James Harkin is a journalist and analyst of new ideas and global social, cultural, political and technological trends. He write essays, comment and reportage for The Guardian, Vanity Fair, The Atlantic Monthly, The New Republic, The London Review of Books, The Financial Times, Foreign Policy, Newsweek, The Economist, The American Prospect, The Nation and the Council on Foreign Relations in New York. He also write books. His latest full-length book, Niche: The missing middle of business, politics, culture and life, was published in March 2011.
He was born in Belfast and educated at St. Malachy’s College Belfast, King’s College London and Hertford College Oxford. Between 1996 and 1999 he taught and lectured in social theory, politics and political economy at the University of Oxford. In 1999, James exited academic life to work as an analyst of global social, political, business and technological trends (or ‘futurologist’) at the think-tank The Intelligence Factory (then part of Young and Rubicam) in New York. Since 1998 he has also been writing regularly on social, political and technological trends for British newspapers and magazines and in 2004 he became a writer for the Financial Times magazine. He has written essays, features and cover stories for the FT magazine, contributed to the comment pages on ideas and trends, interviewed everyone from Tom Friedman to Naomi Klein for the "Lunch with the FT slot" and reported for the FT from Beirut. Between September 2005 and October 2006, he wrote a column for The Guardian called BIG IDEA, and before that he wrote similar columns for The Times and the Financial Times.
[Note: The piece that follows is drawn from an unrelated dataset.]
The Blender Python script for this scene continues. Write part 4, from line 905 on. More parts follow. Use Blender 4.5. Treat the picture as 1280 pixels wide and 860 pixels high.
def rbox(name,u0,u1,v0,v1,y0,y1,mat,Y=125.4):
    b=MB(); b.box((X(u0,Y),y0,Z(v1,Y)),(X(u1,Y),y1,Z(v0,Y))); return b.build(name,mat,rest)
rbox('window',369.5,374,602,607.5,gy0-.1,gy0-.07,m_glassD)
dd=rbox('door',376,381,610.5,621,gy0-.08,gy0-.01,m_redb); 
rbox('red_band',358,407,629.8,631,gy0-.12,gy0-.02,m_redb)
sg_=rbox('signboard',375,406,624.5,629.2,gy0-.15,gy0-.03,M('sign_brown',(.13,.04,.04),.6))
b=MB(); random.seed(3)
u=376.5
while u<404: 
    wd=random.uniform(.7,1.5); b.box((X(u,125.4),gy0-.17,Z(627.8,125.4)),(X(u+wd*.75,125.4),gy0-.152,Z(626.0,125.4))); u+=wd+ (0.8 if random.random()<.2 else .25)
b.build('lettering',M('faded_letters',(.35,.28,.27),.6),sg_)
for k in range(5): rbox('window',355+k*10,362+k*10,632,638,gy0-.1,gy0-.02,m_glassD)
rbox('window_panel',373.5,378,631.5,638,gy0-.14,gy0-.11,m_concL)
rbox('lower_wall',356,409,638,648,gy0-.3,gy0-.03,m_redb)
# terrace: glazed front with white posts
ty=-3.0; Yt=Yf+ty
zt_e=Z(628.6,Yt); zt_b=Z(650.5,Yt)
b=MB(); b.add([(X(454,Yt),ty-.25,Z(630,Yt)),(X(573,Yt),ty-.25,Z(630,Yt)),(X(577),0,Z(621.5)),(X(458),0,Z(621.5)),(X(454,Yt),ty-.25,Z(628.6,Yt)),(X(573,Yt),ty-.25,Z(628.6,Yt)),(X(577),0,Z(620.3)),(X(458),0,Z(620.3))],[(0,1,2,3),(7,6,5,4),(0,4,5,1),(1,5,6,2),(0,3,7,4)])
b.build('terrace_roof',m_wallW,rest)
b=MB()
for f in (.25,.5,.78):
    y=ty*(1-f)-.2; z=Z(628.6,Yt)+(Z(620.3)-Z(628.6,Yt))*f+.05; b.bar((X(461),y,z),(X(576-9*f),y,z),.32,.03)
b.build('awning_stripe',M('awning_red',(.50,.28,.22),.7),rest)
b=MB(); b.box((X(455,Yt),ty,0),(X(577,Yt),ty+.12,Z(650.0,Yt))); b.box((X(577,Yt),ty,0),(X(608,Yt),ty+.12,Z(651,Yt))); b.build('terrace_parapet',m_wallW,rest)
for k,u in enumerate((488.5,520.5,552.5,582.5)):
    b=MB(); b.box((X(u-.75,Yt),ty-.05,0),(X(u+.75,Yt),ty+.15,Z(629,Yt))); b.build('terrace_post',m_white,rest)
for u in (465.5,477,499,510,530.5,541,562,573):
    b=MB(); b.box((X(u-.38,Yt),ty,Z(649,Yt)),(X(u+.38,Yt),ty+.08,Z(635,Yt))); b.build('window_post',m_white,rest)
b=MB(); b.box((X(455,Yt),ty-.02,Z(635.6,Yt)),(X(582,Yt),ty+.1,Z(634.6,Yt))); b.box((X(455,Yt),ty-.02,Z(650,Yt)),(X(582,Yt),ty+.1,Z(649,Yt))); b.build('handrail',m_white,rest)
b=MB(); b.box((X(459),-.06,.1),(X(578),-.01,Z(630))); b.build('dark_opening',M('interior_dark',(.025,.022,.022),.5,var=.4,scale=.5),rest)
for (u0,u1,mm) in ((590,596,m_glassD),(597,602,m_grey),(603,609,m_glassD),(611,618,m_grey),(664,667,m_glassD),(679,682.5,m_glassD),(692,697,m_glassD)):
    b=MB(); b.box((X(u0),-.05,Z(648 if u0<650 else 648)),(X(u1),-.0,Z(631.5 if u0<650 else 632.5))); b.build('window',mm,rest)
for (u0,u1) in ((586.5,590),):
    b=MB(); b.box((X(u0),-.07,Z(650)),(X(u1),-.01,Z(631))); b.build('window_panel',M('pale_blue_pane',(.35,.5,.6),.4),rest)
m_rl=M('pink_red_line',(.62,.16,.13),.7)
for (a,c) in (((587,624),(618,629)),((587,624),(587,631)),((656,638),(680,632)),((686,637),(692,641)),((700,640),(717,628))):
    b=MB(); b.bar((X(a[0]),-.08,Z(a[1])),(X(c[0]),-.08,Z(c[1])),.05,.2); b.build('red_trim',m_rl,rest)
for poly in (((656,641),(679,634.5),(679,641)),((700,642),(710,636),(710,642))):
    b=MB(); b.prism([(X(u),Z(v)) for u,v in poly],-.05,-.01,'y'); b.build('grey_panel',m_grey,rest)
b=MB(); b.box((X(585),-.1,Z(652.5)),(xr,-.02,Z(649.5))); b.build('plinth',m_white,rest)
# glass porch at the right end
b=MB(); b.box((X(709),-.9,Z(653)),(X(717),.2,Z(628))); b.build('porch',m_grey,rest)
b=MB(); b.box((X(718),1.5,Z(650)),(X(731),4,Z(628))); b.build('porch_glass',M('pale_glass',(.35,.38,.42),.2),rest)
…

He has appeared on Newsnight, Channel 4 News and Sky News to talk about new media and social and political change, and been interviewed about his work for Time magazine and The New York Times. He has debated cultural policy and the internet with the (then) Shadow Culture Secretary Jeremy Hunt on the Today programme, have appeared on Newsnight to talk about the internet and on The Moral Maze — and retain excellent contacts within the intellectual and policy communities in Britain and the United States. He has lectured on the political consequences of the internet at the LSE, debated geo-politics and social media (with Dominique Moïsi) at the Edinburgh Books Festival, talked about the internet’s effect on contemporary culture (with the artist Mark Leckey) at The Southbank Centre, and debated the future of the internet at an Editorial Intelligence conference. Between 2004 and 2009, he was also Director of Talks at the ICA in London, managing a small team to produce a series of internationally themed talks with a strong focus on airing challenging arguments and pushing the boundaries of freedom of expression. Speakers invited to the ICA and hosted there included Gerry Adams, Antonio Negri, Amartya Sen, Tariq Ramadan, Harold Evans, Ian Buruma, Malcolm Gladwell, Naomi Wolf and the late Anna Politovskaya. In 2012, for example, he keynoted both The Economist’s annual 'Big Rethink' conference and the annual conference of the TV production company Shine on strategy, the arts and institutional change. He was invited to give the keynote lecture for the Edinburgh International Festival in the summer of 2013, on the subject of technology and social change.
He was the associate producer of Adam Curtis’s three-part ideas-driven series The Trap: Whatever happened to our dream of freedom?, which aired on BBC2. He was one of the associate producers of Adam Curtis's latest three-part series All Watched Over By Machines of Loving Grace, which looked at the relationship between cybernetics, ecology and culture and aired on BBC2. His first book, Big Ideas, was based on a weekly column about ideas he wrote for The Guardian. His second book Cyburbia, about how the internet is changing contemporary culture, was published in February 2009. He won a K Blundell award from the Society of Authors for his third book, Niche: The Missing Middle and why Business Needs to Specialise to Survive, which is about the problems which face mainstream media, business, culture and politics in an age of ubiquitous new media and social fragmentation.
In the academic year 2013/2014 he has been made a visiting fellow at the Reuters Institute at Oxford University, for a project on new media in the Syrian conflict, and a Senior Associate Member of St. Anthony’s College.